Ivybridge
It's in Devon.
Reg Hardware PC Week Intel’s latest processor architecture, codenamed Ivy Bridge, is its previous one, Sandy Bridge, shrunk. Sandy Bridge chips, marketed as second-generation Core i CPUs, were produced using a 32nm process. Ivy Bridge is 22nm Actually, there's a little bit more to it than that. Intel Core i7-3770K …
what i always find annoying, really annoying, is when designing a system for a task and looking at power consumption is the fact that the MB details can never be found...
Often I have to resort to looking at photos, guessing which one looks like it will draw less, buying a few from a shortlist, then plugging a board up and sitting and measuring it against 2 or 3 others..
same with graphics cards, when do you see figures for idle power?
why cant we press for these figures to be made available as part of the spec?
"If you google 'review' together with the name of the component ... you will usually find several very indepth reviews of the component with a whole page dedicated to power consumption."
Have you actually read any of those pages? The estimates that are made for the power consumption of motherboards are the result handwaving and guesswork, and comparison with boards with other chipsets or made by other manufacturers.
It would be nice to have actual data, and it would be nice to see manufacturers competing on running costs and greenness, rather than just on speed and shininess for once.
Granted it would be nice but the main problem with reviews is that nearly every setup is going to be different and that makes it particularly hard for MB manufacturers to guestimate. Should they use a baseline with 4 GB ram? Do we assume all ram chips are created equal, 1066/1300/etc? What about video cards, how many usb devices, hard drives, etc. We haven't even gotten to the biggest elephant in the room which is the power supply where the efficiency changes, sometimes greatly, depending on how hard it's being hit. Sure, the manufacturers could slap together a base config and measure the DC power but we all know everyone will have a different base config.

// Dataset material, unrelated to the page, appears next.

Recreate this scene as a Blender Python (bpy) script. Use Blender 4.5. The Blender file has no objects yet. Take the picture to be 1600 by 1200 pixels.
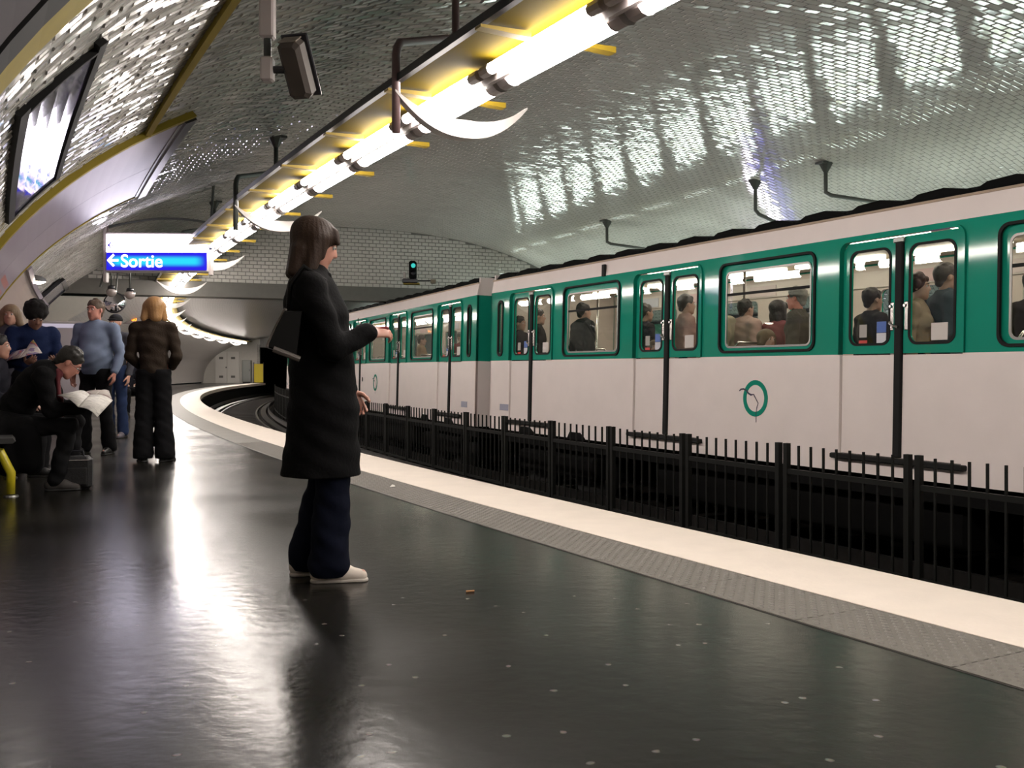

To top it all off, here in the US some tool will get all the exact same parts, put it together, plug it into the shoddy wiring in the shed, kick off some automated test program to measure the power with a $10 meter rated at 1800 watts with +/-10% full scale accuracy while he goes and uses a stick welder to make up a sparkly new case, on the same circuit of course, and comes back to find it drew 22 watts more than was "advertised by the manufacturer". Naturally, he decides he should sue claiming false advertising, hurt feelings and loss of welding rod while his lawyer figures this should play out nicely as a class action gig worth at least a meeellion dollars.
Can an on-board graphics chip now handle 90% of games including Skyrim and Crysis and separate graphics cards are only needed for CAD, animation, video editing applications and for games where you really must run on three monitors with all the knobs turned up?
It used to be that on-board graphics chips were only used for solitare, and that a separate graphics card was required to run anything complex like a modern FPS.
Is that still the case?
If this is intel's "latest and greatest" why don't I see anything with 6/8 real cores on an LGA 2011?
These chips *still* look inferior to the positively ancient i7 on LGA 1366.
Once upon a time we'd get a new 'extreme' cpu every year. To me, it looks like time stopped in 2008 and we haven't had a real game-changer since. (I hope it has nothing to do with Intel's newly found fondness for mobile SoC's that they don't care much for the 130W TDP beasts).